いわゆるリクナビ事案においては,リクルートキャリアに対する勧告の中で「法における適用関係等について適切な検討を行っておらず」とされ(個人情報保護委員会「個人情報の保護に関する法律第 42 条第1項の規定に基づく勧告等について」(令和元年8月26日),リクナビを利用していた企業に対する指導でも「個人データを外部に提供する際の法的検討ない当該法的整理に従った対応等が不適切であった。」とされている(個人情報保護委員会「個人情報の保護に関する法律に基づく行政上の対応について」(令和元年12月4日)。リクナビ事案では、委託を逸脱する事業を委託と称して扱い、本人同意を回避する潜脱行為が行われたものであったが、本件では逆である。個人データの取扱いについて適切なスキームを選択するべく,ここでは根本からスキームを見直し,適切な範を示すべきである。

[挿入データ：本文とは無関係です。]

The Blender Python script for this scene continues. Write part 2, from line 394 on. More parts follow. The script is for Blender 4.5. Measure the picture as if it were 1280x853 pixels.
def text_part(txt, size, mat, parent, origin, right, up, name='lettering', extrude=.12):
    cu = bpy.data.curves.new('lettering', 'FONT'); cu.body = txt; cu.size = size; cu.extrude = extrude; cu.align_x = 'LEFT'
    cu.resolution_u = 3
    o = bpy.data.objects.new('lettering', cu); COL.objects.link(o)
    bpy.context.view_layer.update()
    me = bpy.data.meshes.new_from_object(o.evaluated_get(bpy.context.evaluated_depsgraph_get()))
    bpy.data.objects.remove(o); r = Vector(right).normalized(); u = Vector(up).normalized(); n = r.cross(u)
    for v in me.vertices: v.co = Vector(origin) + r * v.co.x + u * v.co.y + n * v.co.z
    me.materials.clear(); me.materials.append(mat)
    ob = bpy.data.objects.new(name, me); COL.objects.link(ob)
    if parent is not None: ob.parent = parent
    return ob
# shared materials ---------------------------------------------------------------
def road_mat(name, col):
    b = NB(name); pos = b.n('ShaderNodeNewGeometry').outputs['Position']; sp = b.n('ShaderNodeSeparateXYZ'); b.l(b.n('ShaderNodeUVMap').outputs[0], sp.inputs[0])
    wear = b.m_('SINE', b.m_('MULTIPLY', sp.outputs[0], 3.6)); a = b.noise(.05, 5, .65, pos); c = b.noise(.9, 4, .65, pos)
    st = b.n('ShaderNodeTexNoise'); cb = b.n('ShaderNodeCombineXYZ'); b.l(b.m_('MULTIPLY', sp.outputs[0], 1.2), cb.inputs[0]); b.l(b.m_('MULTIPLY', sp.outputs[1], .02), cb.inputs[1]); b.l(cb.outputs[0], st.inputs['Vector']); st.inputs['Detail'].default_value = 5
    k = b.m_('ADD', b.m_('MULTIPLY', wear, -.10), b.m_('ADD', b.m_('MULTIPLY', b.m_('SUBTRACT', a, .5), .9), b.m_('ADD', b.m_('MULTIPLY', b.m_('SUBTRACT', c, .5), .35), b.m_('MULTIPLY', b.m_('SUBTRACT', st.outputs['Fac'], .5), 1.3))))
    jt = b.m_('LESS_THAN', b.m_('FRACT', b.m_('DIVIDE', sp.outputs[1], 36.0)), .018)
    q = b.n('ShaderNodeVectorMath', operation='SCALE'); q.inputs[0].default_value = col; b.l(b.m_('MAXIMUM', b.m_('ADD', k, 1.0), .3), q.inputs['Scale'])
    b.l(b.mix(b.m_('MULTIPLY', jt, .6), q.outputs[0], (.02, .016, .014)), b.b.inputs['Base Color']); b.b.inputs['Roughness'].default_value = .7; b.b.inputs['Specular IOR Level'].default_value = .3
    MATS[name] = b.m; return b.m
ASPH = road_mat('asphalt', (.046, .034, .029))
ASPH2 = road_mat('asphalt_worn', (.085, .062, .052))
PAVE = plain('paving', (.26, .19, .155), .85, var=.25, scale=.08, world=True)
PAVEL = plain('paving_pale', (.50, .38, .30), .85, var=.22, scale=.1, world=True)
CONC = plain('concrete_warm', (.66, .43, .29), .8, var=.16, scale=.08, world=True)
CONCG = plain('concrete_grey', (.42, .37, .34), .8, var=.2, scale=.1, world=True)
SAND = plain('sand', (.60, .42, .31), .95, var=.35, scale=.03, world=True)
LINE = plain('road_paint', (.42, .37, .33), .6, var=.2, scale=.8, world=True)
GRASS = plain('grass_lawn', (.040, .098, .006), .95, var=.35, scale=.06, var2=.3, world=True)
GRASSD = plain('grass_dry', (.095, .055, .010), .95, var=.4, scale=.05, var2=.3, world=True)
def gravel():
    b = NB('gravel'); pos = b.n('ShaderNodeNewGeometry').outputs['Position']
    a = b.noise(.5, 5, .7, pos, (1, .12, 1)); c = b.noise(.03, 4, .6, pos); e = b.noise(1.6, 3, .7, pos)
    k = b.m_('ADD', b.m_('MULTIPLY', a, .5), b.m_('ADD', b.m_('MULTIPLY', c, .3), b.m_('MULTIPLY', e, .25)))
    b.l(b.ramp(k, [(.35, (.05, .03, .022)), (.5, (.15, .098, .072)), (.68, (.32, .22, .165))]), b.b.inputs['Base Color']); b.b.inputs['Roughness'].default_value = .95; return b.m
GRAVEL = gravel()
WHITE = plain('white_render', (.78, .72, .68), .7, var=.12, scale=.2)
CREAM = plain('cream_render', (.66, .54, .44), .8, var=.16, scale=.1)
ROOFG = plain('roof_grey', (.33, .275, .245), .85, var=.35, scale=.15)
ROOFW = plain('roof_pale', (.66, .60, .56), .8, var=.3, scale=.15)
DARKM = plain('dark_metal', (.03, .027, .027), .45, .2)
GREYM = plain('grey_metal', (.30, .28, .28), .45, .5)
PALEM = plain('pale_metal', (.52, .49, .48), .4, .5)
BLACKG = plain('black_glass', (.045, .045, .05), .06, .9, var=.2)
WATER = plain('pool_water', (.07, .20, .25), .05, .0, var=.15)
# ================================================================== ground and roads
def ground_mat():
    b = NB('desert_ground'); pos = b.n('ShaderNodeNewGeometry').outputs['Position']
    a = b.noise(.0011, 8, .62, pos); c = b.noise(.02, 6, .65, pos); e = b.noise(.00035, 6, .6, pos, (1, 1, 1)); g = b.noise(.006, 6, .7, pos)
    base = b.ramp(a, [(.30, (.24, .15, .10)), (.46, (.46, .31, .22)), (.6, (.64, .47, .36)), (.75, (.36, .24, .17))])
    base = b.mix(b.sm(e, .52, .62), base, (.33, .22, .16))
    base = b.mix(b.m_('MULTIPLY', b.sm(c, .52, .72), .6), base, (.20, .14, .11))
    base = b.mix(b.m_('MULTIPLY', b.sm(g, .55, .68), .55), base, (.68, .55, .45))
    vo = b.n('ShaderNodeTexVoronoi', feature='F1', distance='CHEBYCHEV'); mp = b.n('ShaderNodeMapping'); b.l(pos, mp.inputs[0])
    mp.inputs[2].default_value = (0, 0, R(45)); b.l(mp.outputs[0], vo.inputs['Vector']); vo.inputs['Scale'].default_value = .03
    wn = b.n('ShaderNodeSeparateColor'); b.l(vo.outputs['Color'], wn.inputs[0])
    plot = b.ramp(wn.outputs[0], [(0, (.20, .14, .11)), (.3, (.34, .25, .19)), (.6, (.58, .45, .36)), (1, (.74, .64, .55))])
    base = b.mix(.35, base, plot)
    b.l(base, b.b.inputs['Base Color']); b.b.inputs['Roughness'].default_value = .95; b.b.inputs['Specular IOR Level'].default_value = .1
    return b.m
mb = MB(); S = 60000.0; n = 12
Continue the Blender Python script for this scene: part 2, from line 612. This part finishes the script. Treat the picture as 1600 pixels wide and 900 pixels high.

意見3: 説明図が未完成である。二つのパターンのうちの片方しか示されていない。

【理由】

本件ガイドブック案10頁に、「事業者が航空会社から第三者提供を受ける例」として、「自動チェックイン機においてトークンを生成する場合には……」とあり、また、「事業者が航空会社に対して第三者提供を行う例」として、「自動手荷物預け機、保安検査入口ゲートでトークンを生成する場合には……」とあり、利用者の利用開始のパターンが二つあることが説明されているが、図表3が「One IDサービスのデータの流れ」を説明するものであるにも関わらず、「(自動チェックイン機から搭乗手続きを行う場合)」しか記載されておらず、もう一つのパターンであるはずの「自動手荷物預け機、保安検査入口ゲートでトークンを生成する場合」の説明図が存在しない。図の作成が未完成なままパブリックコメント手続にかけられたのではないか。

なお、これら二つのパターンについては、前記「意見2」で述べたように、航空会社から空港会社への委託として整理するべきものであり、委託における提供関係の図を用意するべきである。